Set problem
Set down, please, exactly the lines below that run from the line with "Model this scene" to the line with "return ((a +", both lines included.

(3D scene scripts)
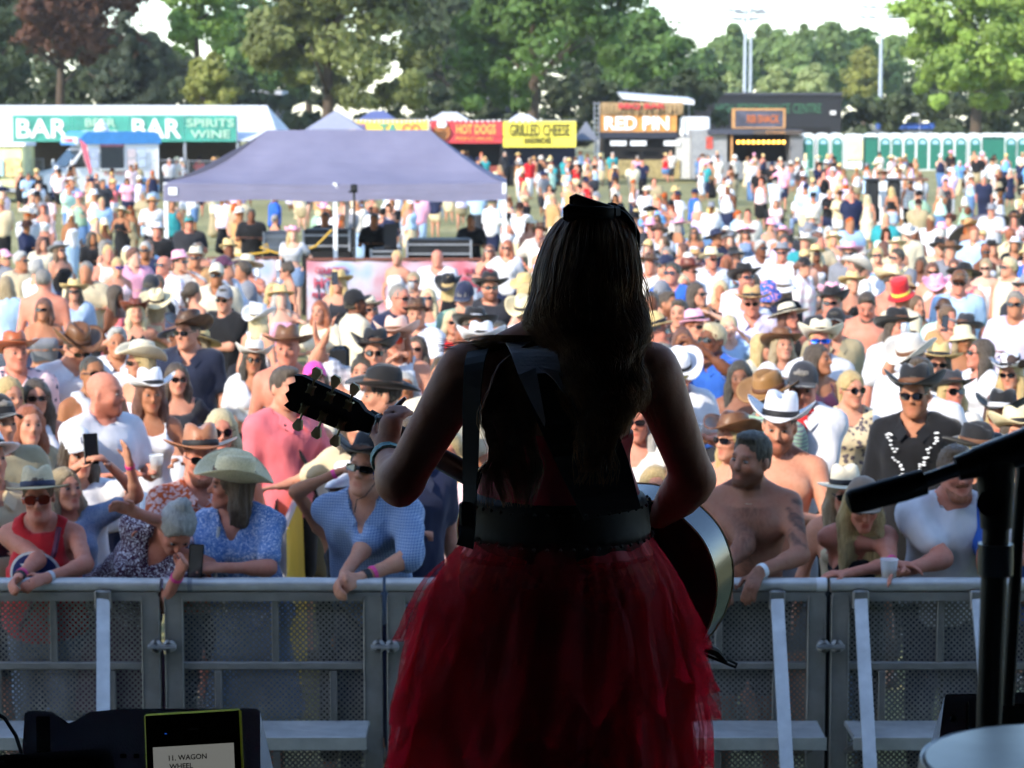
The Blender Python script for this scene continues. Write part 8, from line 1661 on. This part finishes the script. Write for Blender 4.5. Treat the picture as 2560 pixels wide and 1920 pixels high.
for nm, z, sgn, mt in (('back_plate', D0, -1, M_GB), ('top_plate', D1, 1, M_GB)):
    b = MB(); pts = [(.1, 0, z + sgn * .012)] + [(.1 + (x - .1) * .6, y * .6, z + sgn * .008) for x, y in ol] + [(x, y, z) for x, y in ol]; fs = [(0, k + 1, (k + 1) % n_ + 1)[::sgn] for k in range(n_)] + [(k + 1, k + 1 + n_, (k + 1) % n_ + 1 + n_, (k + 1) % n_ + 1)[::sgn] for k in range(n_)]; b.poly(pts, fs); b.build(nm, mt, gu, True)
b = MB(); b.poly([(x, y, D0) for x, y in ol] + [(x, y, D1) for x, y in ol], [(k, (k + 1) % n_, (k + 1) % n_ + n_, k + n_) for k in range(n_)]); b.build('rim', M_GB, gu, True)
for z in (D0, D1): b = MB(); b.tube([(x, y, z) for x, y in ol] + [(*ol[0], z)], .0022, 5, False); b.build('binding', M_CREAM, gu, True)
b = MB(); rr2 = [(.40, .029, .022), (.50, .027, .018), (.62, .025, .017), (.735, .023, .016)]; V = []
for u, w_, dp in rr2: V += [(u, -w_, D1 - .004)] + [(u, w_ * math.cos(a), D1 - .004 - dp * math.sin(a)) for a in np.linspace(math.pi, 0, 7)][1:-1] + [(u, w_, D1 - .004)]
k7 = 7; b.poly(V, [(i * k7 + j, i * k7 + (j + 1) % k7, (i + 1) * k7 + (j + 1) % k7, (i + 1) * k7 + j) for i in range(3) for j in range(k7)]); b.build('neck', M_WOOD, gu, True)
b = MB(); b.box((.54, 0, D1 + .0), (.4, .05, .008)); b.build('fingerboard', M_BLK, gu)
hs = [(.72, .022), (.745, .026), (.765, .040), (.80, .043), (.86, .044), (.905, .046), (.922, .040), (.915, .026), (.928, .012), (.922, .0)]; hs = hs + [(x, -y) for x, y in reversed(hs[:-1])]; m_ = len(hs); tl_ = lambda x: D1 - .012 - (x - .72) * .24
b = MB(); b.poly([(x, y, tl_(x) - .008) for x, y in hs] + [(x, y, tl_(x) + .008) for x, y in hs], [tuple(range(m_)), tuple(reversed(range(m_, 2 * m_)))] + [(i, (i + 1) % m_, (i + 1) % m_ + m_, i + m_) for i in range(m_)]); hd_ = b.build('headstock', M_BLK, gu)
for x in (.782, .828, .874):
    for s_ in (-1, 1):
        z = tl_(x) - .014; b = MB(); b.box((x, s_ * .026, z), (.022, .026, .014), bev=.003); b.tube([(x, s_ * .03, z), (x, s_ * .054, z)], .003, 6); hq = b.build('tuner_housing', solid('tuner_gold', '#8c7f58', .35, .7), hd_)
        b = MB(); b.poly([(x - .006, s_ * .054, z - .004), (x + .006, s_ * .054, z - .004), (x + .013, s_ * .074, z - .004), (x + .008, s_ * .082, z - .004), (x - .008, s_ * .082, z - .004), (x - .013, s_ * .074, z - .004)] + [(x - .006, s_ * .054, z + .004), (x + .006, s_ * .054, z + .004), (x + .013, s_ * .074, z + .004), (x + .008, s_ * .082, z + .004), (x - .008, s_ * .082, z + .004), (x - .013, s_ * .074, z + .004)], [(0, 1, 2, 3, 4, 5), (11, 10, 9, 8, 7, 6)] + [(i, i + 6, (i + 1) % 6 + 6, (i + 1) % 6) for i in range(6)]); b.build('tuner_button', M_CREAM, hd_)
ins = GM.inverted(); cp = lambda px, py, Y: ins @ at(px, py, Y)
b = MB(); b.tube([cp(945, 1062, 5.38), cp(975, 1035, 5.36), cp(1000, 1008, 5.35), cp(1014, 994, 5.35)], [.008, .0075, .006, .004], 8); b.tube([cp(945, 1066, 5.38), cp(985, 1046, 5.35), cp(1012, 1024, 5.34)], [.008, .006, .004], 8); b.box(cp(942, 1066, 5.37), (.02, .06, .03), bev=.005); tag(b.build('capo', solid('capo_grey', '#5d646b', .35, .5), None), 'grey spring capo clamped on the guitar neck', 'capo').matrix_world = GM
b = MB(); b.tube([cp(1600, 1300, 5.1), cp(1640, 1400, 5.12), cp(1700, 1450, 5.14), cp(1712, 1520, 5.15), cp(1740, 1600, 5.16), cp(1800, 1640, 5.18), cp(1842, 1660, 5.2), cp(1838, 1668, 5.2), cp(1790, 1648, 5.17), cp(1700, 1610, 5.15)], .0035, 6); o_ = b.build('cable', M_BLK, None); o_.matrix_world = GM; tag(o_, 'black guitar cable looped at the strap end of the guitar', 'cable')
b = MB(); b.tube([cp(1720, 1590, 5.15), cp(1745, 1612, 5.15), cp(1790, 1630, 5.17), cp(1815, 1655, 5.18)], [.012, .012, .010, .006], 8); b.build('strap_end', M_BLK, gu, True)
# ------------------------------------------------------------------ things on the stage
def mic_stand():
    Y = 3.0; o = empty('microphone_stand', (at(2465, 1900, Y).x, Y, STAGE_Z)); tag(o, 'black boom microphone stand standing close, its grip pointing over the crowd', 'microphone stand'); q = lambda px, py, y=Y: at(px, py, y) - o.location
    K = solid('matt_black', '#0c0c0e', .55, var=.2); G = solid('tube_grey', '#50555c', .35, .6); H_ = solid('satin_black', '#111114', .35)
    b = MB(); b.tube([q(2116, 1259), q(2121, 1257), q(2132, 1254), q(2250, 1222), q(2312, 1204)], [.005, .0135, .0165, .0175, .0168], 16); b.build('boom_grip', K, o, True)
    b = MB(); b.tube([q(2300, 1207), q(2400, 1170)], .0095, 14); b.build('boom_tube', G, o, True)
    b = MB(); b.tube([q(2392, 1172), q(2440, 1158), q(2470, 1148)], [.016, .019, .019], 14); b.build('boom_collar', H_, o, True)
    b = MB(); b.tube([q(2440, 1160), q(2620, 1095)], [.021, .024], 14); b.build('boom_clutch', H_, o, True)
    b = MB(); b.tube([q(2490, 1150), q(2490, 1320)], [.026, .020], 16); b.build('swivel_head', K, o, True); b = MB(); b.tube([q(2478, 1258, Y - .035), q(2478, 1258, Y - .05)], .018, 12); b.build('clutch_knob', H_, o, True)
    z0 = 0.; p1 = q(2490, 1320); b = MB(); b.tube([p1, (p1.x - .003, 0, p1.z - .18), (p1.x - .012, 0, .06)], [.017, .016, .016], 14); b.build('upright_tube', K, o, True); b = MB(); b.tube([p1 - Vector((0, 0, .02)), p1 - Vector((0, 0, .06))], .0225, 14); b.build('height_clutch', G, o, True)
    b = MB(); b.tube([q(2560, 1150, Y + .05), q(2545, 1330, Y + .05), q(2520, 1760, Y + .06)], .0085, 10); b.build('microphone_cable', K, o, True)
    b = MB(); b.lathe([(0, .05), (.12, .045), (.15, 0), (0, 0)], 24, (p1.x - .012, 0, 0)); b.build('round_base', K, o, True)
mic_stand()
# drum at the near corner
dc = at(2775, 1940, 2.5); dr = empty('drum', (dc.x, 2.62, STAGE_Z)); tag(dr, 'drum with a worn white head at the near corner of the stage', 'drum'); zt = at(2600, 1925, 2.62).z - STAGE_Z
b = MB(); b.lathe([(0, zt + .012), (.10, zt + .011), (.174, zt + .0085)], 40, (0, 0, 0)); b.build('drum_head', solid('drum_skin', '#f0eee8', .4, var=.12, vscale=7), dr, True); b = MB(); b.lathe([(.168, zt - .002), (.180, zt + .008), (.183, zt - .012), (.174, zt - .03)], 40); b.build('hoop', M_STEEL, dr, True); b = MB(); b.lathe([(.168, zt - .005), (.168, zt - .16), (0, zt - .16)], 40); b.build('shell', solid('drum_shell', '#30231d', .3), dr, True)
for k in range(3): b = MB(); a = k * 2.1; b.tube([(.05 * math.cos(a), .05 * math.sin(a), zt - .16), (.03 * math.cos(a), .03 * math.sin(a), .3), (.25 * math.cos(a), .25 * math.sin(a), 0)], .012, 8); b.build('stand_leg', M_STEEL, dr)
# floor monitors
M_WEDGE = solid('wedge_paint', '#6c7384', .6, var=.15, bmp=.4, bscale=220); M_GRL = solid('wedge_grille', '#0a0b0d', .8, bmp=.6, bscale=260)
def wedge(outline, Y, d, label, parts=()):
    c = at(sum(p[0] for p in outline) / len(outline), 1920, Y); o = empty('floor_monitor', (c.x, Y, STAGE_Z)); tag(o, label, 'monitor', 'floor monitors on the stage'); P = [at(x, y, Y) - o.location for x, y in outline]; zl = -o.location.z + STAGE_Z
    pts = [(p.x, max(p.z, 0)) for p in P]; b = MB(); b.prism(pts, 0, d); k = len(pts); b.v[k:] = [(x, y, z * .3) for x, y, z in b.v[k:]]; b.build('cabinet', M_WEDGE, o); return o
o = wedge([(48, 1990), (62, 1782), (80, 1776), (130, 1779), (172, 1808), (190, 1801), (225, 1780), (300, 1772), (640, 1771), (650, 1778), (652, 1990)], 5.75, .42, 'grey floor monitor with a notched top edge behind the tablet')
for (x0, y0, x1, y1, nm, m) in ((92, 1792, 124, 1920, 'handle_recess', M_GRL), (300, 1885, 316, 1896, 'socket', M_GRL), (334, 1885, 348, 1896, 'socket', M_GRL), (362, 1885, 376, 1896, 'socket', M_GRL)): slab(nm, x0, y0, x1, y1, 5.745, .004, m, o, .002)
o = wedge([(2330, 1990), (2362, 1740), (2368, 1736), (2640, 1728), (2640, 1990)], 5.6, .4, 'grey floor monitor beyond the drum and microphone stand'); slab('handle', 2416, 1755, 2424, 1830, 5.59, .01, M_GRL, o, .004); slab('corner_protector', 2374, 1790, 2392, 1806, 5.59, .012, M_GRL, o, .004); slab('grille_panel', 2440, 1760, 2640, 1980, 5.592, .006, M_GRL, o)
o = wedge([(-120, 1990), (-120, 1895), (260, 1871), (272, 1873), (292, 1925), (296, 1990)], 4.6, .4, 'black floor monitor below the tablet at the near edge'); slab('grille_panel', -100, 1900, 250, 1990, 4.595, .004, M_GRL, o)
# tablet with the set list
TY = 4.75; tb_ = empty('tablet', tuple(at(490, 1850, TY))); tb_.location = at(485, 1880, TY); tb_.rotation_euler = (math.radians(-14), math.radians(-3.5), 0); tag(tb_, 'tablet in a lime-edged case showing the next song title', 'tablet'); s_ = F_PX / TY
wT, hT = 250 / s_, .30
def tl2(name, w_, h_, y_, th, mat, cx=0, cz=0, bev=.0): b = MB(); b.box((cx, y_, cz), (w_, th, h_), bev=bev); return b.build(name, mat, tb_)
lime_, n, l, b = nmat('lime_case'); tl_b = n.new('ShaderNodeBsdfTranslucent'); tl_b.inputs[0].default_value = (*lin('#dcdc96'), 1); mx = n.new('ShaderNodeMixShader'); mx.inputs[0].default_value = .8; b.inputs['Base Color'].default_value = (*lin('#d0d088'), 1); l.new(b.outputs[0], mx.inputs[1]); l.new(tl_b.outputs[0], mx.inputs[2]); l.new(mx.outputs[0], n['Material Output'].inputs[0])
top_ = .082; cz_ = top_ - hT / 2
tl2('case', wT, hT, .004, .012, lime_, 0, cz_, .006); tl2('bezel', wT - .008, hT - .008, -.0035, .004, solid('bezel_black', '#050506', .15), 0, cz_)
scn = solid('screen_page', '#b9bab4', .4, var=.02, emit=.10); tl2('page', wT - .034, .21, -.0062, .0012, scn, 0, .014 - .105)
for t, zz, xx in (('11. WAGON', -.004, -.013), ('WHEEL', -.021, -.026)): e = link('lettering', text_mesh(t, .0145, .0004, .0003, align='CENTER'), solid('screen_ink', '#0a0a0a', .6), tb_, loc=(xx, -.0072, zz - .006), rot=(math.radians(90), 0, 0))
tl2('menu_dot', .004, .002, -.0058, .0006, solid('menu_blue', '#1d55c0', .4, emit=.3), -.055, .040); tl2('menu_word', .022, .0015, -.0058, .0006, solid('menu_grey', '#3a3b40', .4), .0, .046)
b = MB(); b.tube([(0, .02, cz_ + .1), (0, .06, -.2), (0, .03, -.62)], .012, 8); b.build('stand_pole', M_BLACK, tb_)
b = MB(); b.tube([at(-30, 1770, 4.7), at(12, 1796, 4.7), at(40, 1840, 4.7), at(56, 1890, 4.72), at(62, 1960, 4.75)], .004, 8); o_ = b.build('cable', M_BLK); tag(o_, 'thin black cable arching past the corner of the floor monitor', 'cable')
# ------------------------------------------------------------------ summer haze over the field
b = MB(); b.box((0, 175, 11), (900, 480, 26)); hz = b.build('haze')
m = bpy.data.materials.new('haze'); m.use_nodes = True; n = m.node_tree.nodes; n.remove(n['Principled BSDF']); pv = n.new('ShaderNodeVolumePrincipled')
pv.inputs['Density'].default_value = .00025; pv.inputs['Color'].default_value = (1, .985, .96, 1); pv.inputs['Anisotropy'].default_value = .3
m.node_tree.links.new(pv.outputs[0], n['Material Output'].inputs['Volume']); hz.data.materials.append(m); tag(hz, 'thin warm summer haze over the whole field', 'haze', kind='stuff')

* * *

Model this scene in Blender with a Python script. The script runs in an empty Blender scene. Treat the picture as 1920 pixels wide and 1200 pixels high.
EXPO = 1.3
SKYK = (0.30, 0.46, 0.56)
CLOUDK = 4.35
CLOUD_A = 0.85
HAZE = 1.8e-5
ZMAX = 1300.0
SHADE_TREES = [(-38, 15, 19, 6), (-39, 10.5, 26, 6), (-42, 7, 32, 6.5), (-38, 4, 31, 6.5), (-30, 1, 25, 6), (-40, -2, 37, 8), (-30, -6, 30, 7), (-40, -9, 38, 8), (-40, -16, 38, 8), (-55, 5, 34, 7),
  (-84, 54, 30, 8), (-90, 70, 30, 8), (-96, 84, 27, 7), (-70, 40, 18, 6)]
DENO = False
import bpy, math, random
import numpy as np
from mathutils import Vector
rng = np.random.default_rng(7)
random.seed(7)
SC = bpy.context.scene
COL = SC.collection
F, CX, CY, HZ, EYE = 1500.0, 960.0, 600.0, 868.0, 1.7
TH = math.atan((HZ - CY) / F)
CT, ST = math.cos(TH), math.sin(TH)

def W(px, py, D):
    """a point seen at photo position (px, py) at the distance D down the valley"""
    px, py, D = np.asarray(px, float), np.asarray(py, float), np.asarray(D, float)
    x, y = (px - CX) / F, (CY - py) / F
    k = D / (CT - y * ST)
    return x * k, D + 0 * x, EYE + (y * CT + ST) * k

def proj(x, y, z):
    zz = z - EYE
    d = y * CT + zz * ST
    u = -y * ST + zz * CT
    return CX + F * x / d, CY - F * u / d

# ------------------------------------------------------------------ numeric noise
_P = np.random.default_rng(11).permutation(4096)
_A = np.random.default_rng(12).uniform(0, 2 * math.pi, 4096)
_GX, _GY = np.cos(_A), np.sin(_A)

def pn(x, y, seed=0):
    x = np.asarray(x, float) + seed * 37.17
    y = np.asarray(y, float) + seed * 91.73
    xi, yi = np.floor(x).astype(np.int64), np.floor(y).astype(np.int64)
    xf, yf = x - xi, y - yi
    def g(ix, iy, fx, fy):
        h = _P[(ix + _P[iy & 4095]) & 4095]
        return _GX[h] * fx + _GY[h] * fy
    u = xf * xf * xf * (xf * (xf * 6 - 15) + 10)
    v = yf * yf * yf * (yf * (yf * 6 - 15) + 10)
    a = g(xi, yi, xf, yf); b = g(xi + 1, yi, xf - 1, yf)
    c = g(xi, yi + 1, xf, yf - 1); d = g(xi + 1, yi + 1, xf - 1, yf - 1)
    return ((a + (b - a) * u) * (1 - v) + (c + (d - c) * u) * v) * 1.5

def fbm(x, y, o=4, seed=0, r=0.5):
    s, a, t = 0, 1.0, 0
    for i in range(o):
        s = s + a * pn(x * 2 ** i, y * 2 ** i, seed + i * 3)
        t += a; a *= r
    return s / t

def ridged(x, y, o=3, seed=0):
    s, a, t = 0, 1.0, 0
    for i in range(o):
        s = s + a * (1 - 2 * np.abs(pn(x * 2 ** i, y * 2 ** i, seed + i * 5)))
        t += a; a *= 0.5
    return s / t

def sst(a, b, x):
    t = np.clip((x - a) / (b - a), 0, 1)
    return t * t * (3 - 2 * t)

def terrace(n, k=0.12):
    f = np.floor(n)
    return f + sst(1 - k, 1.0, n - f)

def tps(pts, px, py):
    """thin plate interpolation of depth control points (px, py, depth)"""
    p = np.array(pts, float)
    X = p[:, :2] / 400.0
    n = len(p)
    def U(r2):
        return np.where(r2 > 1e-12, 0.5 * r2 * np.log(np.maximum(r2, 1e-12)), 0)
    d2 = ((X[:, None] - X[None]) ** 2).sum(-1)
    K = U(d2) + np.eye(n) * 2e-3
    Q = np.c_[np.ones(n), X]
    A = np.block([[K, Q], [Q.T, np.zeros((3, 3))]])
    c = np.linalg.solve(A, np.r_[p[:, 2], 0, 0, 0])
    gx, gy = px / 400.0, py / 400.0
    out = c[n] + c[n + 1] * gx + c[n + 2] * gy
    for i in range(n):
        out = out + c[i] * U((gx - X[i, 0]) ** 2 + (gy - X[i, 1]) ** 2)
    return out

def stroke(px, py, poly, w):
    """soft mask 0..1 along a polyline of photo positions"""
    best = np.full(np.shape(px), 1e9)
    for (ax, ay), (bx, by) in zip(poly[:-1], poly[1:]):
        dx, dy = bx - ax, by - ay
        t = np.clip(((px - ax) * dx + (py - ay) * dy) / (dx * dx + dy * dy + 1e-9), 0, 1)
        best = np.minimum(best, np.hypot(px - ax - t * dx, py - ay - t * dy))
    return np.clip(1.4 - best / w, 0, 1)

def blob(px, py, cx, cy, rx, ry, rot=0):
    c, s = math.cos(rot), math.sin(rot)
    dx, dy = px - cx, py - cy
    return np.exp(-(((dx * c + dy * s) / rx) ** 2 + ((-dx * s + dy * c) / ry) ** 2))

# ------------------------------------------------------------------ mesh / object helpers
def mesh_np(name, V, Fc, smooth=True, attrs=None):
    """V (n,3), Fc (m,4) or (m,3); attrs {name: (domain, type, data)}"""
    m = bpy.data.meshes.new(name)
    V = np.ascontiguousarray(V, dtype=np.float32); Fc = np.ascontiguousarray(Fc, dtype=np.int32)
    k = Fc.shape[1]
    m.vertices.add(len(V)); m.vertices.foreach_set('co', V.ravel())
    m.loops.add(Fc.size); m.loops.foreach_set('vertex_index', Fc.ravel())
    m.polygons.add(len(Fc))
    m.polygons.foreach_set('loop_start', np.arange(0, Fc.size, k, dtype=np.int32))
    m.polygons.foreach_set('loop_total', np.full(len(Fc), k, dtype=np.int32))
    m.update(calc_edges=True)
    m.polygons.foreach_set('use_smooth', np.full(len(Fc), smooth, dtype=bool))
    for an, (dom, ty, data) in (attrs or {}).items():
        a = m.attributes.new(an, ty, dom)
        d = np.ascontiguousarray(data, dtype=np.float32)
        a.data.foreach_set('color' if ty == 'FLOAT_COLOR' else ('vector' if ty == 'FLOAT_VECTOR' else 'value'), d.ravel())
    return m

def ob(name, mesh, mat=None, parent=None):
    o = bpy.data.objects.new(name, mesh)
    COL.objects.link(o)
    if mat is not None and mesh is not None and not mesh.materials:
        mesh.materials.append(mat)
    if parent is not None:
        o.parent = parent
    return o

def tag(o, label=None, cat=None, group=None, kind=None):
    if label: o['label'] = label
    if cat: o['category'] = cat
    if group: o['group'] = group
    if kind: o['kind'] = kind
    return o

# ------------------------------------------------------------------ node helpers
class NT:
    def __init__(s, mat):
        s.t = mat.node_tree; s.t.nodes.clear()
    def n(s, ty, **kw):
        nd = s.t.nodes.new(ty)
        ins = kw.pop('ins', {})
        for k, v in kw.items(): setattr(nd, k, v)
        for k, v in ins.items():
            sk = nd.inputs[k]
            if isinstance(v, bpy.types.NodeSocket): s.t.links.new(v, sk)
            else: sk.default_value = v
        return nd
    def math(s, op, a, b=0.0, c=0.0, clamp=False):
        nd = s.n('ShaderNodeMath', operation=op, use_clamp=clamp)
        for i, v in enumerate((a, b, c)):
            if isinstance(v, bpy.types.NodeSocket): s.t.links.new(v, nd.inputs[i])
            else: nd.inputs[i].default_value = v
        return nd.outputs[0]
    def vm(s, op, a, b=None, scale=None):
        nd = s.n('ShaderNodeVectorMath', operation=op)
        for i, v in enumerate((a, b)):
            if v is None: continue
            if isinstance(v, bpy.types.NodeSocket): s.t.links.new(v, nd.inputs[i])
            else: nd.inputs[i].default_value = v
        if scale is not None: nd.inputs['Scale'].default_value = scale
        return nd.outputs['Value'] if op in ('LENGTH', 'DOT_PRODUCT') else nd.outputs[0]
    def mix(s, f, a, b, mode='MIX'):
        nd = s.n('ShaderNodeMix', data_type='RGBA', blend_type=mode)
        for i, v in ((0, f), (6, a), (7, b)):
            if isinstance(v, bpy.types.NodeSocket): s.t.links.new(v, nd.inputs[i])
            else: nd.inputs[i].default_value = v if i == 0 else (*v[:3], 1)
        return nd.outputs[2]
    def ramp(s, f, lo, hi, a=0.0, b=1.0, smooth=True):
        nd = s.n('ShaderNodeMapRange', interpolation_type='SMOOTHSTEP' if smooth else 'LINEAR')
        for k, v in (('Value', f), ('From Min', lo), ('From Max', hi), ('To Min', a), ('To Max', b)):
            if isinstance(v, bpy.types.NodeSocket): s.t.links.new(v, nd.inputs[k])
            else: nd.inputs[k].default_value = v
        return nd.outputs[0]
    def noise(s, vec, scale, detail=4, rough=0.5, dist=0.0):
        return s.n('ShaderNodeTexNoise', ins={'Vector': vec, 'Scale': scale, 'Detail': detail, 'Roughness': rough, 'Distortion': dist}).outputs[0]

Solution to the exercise
Model this scene in Blender with a Python script. The script runs in an empty Blender scene. Treat the picture as 1920 pixels wide and 1200 pixels high.
EXPO = 1.3
SKYK = (0.30, 0.46, 0.56)
CLOUDK = 4.35
CLOUD_A = 0.85
HAZE = 1.8e-5
ZMAX = 1300.0
SHADE_TREES = [(-38, 15, 19, 6), (-39, 10.5, 26, 6), (-42, 7, 32, 6.5), (-38, 4, 31, 6.5), (-30, 1, 25, 6), (-40, -2, 37, 8), (-30, -6, 30, 7), (-40, -9, 38, 8), (-40, -16, 38, 8), (-55, 5, 34, 7),
  (-84, 54, 30, 8), (-90, 70, 30, 8), (-96, 84, 27, 7), (-70, 40, 18, 6)]
DENO = False
import bpy, math, random
import numpy as np
from mathutils import Vector
rng = np.random.default_rng(7)
random.seed(7)
SC = bpy.context.scene
COL = SC.collection
F, CX, CY, HZ, EYE = 1500.0, 960.0, 600.0, 868.0, 1.7
TH = math.atan((HZ - CY) / F)
CT, ST = math.cos(TH), math.sin(TH)

def W(px, py, D):
    """a point seen at photo position (px, py) at the distance D down the valley"""
    px, py, D = np.asarray(px, float), np.asarray(py, float), np.asarray(D, float)
    x, y = (px - CX) / F, (CY - py) / F
    k = D / (CT - y * ST)
    return x * k, D + 0 * x, EYE + (y * CT + ST) * k

def proj(x, y, z):
    zz = z - EYE
    d = y * CT + zz * ST
    u = -y * ST + zz * CT
    return CX + F * x / d, CY - F * u / d

# ------------------------------------------------------------------ numeric noise
_P = np.random.default_rng(11).permutation(4096)
_A = np.random.default_rng(12).uniform(0, 2 * math.pi, 4096)
_GX, _GY = np.cos(_A), np.sin(_A)

def pn(x, y, seed=0):
    x = np.asarray(x, float) + seed * 37.17
    y = np.asarray(y, float) + seed * 91.73
    xi, yi = np.floor(x).astype(np.int64), np.floor(y).astype(np.int64)
    xf, yf = x - xi, y - yi
    def g(ix, iy, fx, fy):
        h = _P[(ix + _P[iy & 4095]) & 4095]
        return _GX[h] * fx + _GY[h] * fy
    u = xf * xf * xf * (xf * (xf * 6 - 15) + 10)
    v = yf * yf * yf * (yf * (yf * 6 - 15) + 10)
    a = g(xi, yi, xf, yf); b = g(xi + 1, yi, xf - 1, yf)
    c = g(xi, yi + 1, xf, yf - 1); d = g(xi + 1, yi + 1, xf - 1, yf - 1)
    return ((a + (b - a) * u) * (1 - v) + (c + (d - c) * u) * v) * 1.5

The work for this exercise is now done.